In his world, a television set doesn’t need to receive transmissions to entertain. To prove his point, he gutted a TV set and installed a picture of Frank Zappa. He then flanked it with two stuffed dinosaurs. The set does not have any commercials.

 

Trash to treasure

Warde was an early conservationist. He recycled and reused before the words were even fashionable. He remembers as a child of the Great Depression that he entertained himself in an unusual manner.

“I used to pull my wagon to the local city dump,” he says. “I was fascinated by all the objects and started accumulating things and transforming them into other wonderful things.” For instance, Warde created a shovel-bird, composed of a shovel, bicycle parts, buttons and other metal parts.
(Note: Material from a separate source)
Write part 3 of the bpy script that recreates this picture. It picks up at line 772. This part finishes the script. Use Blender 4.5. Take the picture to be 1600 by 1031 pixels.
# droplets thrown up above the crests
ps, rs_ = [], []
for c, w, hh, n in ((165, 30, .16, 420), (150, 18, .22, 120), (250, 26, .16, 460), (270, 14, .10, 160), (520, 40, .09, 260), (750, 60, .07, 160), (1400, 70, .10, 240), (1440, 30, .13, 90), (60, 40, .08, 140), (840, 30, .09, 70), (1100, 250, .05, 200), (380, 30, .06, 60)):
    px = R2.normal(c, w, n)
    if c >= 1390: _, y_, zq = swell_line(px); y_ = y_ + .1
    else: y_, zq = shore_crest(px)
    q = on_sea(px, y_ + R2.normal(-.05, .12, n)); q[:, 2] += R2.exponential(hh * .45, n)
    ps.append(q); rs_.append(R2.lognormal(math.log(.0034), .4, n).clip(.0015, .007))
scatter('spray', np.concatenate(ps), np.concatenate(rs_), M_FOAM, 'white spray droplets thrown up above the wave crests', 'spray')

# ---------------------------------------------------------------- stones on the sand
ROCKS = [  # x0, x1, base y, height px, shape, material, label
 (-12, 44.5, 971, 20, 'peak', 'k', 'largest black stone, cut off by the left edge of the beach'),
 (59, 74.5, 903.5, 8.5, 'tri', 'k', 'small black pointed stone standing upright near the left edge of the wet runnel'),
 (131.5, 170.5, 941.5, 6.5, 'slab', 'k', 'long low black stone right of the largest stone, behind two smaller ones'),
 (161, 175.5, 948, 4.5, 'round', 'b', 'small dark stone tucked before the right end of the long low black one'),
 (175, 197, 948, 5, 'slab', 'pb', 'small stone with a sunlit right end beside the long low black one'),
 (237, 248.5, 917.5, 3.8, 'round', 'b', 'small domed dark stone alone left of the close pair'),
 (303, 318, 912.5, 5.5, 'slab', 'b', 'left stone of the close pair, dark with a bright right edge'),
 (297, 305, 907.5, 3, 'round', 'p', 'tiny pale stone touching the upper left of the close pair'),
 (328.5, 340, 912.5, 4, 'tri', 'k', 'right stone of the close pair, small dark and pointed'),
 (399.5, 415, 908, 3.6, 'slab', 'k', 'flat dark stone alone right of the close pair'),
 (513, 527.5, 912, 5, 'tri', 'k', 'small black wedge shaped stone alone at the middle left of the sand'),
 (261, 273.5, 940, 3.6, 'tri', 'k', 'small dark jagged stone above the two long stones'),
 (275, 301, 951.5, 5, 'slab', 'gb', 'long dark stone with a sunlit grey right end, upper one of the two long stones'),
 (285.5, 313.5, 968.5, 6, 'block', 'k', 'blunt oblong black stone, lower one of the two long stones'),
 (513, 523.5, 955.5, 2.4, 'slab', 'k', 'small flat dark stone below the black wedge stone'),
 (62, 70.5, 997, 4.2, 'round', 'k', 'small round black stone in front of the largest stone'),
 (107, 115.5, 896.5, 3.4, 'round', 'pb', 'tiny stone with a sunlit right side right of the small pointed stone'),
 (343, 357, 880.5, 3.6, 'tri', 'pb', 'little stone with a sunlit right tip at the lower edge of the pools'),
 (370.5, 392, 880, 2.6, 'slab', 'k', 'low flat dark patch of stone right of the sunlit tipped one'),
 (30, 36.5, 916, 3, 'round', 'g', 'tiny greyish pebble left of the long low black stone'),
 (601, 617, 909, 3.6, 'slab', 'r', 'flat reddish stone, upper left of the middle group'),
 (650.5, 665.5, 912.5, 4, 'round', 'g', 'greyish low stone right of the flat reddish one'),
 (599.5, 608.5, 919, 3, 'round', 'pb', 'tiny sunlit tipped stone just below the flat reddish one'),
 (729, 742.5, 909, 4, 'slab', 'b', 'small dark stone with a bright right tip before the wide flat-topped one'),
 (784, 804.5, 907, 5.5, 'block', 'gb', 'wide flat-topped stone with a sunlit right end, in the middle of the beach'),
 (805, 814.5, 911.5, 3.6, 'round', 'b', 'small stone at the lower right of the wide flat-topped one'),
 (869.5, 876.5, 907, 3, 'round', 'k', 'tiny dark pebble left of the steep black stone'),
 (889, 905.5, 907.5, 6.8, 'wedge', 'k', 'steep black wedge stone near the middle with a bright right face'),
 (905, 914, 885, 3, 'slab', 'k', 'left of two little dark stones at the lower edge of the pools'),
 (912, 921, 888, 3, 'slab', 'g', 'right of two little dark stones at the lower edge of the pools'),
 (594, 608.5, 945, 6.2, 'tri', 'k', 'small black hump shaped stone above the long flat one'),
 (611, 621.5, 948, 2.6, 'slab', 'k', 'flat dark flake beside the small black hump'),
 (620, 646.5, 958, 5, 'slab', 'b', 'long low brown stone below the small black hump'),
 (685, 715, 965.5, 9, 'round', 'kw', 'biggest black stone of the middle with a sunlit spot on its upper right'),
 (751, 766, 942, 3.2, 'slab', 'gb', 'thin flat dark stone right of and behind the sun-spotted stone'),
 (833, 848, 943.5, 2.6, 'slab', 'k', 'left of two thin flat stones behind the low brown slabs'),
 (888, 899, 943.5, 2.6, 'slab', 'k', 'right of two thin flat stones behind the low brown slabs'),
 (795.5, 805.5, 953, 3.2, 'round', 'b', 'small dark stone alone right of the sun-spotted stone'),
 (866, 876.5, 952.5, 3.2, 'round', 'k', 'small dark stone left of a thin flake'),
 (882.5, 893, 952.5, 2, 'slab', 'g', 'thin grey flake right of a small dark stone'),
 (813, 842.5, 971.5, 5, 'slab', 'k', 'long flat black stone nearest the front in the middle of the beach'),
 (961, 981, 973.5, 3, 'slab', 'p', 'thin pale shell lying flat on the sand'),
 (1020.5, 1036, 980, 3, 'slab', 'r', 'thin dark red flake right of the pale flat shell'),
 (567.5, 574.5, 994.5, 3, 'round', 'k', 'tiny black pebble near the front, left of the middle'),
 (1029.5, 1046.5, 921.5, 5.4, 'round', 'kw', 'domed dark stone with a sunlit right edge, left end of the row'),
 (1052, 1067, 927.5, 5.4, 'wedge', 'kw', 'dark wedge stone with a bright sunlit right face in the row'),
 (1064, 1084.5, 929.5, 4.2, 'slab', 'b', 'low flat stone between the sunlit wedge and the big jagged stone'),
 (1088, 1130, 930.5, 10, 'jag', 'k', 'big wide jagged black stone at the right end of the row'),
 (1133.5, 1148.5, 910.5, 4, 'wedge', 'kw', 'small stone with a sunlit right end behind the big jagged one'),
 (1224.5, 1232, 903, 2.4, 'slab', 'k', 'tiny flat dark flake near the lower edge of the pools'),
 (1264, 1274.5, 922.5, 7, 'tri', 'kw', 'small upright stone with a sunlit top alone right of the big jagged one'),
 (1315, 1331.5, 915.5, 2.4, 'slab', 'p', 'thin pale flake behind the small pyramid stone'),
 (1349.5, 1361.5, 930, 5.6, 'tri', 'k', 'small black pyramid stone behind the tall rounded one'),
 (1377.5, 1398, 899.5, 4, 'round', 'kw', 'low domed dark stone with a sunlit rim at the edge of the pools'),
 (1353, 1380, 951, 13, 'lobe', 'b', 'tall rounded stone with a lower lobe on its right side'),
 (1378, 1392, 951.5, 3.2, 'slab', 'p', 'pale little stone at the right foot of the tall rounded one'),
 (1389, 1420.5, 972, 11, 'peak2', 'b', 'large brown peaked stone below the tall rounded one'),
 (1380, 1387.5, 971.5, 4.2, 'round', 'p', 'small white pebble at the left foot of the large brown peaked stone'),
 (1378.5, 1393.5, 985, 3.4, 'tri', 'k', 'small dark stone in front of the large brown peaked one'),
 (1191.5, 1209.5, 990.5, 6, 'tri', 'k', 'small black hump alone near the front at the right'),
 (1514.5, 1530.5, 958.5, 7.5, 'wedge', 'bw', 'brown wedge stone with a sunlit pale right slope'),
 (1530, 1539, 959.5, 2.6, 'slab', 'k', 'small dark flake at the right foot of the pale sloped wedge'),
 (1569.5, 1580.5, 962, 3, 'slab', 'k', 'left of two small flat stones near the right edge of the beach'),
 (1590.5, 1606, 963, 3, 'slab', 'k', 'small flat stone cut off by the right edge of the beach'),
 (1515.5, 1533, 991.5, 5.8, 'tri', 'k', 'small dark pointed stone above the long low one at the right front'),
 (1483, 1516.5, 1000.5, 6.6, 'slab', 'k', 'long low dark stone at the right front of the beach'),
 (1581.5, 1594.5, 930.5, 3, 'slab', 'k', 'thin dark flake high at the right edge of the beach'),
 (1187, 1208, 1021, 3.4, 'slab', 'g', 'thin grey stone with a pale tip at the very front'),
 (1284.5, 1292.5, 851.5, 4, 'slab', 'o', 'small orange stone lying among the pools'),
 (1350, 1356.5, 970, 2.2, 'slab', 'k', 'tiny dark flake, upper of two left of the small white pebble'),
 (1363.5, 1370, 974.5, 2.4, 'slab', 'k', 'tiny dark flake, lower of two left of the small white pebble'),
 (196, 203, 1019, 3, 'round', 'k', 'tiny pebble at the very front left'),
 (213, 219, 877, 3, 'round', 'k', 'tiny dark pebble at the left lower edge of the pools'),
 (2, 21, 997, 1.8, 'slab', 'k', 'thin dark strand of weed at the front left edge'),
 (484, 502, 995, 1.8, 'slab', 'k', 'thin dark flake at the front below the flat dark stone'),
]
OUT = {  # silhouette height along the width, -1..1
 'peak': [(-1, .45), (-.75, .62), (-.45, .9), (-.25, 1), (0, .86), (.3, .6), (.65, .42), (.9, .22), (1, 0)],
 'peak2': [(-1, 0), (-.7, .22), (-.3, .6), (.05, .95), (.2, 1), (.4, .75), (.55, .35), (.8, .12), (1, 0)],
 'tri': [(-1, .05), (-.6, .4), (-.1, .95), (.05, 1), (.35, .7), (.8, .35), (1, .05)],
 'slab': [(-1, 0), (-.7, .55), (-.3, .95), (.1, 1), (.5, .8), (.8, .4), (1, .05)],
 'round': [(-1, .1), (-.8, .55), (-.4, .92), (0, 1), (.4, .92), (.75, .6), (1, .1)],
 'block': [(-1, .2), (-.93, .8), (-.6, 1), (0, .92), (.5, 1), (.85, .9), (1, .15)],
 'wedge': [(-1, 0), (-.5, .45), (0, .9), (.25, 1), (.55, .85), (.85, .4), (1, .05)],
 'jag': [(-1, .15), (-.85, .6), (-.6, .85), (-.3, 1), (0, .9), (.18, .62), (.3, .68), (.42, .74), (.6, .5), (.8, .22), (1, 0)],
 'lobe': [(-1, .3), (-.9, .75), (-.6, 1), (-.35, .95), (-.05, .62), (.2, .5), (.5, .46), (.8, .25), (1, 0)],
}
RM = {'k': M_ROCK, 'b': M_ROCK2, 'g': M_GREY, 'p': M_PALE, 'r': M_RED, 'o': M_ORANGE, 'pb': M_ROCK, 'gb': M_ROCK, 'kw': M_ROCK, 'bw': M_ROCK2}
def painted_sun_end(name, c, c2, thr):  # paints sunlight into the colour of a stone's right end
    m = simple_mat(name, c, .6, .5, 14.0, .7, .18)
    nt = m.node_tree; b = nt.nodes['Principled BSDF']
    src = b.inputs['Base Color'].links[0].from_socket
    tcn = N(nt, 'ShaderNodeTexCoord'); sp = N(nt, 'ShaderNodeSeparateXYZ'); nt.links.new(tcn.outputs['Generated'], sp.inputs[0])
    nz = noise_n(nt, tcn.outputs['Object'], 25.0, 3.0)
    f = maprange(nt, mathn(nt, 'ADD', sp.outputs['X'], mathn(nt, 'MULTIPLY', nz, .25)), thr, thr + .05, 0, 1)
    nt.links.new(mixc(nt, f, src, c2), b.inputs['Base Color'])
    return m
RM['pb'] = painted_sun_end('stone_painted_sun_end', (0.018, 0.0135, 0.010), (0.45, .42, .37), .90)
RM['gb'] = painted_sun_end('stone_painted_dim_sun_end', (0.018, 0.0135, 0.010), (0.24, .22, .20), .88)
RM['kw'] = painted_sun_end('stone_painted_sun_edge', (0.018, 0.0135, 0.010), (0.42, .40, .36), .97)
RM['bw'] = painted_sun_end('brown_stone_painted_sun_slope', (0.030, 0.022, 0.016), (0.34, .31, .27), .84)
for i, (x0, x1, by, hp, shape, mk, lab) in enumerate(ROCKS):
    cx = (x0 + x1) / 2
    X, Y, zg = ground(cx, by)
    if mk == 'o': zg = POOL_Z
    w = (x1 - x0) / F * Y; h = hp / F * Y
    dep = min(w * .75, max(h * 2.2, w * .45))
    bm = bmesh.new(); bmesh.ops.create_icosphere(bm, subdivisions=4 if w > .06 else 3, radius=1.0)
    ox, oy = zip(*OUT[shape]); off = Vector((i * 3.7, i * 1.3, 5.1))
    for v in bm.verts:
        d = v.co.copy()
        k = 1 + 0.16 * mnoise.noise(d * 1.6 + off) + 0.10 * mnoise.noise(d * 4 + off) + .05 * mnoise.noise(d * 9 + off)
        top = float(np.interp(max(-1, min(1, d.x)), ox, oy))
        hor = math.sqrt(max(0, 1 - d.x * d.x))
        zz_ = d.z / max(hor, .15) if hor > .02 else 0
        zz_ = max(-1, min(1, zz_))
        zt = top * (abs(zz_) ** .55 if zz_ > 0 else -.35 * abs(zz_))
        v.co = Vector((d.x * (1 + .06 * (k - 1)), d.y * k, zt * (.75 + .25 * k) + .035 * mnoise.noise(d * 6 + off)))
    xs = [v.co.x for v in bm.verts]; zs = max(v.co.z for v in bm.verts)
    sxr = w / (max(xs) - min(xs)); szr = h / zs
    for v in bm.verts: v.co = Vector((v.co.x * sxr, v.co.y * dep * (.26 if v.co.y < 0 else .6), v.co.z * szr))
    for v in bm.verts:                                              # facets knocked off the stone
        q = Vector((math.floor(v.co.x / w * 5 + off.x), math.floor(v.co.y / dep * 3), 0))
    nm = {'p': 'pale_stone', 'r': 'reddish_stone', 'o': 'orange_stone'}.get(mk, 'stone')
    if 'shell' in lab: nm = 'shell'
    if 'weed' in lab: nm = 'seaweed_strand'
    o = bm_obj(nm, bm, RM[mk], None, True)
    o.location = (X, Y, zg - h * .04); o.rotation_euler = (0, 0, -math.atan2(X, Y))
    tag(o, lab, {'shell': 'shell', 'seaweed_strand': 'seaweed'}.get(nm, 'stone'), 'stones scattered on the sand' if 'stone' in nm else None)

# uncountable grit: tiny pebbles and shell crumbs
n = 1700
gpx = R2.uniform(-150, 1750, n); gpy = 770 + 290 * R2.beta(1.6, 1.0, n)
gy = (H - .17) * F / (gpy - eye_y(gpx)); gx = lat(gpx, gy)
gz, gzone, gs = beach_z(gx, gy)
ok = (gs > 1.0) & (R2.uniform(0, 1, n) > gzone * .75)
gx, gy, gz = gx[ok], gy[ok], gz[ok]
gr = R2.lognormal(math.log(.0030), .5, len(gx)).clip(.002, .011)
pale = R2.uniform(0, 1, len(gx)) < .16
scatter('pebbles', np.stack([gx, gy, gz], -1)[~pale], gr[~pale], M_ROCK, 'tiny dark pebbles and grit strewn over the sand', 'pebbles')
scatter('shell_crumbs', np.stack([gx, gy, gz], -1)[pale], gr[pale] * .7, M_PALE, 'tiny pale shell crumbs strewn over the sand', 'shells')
Warde describes objects as “letters in a visual language.”

“They speak to us if we’re willing to listen to them. They can have many functions,” he says.

He finds new meanings for objects. For example, he has a silver horse in his office that he made out of old surgical scissors.

He says that as we perceive objects, we put our mark on them. We create a dialogue with an object by the way we use it. The object, in return, enriches our lives.

 

Nascar — not

Warde recounts the lean times during the Depression when his father had an almost new car, parked it and never drove it again because of finances.

Today, Warde owns 10 vehicles, including a 1946 Chevy pickup, a rare 1989 Dodge convertible pickup and a 1977 Chevy Impala art car he calls Braniffty.

When he saw a 1972 Braniff Airline travel poster, designed by Alexander Calder, it inspired him to paint a car in the style of
the poster.

“After nearly 25 years of thinking about the poster, I painted the Impala to reflect Calder’s work,” he says. “Calder invented the mobile hanging art form and was commissioned by Braniff Airlines to paint their airplanes.

“Working out the design on the car took two weeks from sunup to sundown each day and left me exhausted,” he says.

To paint Braniffty, Warde used 500 yards of lining and masking tape and matched 1972 Braniff Airline poster colors by using a computer.

Warde has driven Braniffty numerous times in the Houston Art Car Parade, which is produced by the Orange Show Foundation as a way to deliver the message that art is an integral part of everyday life.

 

Art influences life

In his 35 years as a UNT English professor, Warde has influenced many alumni.

One of his former students, Lisa Largen (’92), says he challenged her to be the best writer she could be.

“He walks with you and says, ‘Let’s not follow this planned path. Let’s go over here and make one of our own,’” she says.

“My students are an important part of my religion,” says Warde, who also has ministerial credentials. “Since we walk this path but once, let’s squeeze the most we can out of it.”

Warde, the wordsmith — Warde, the artist — Warde, the visionary — encourages himself and others to seek the path of endless possibilities.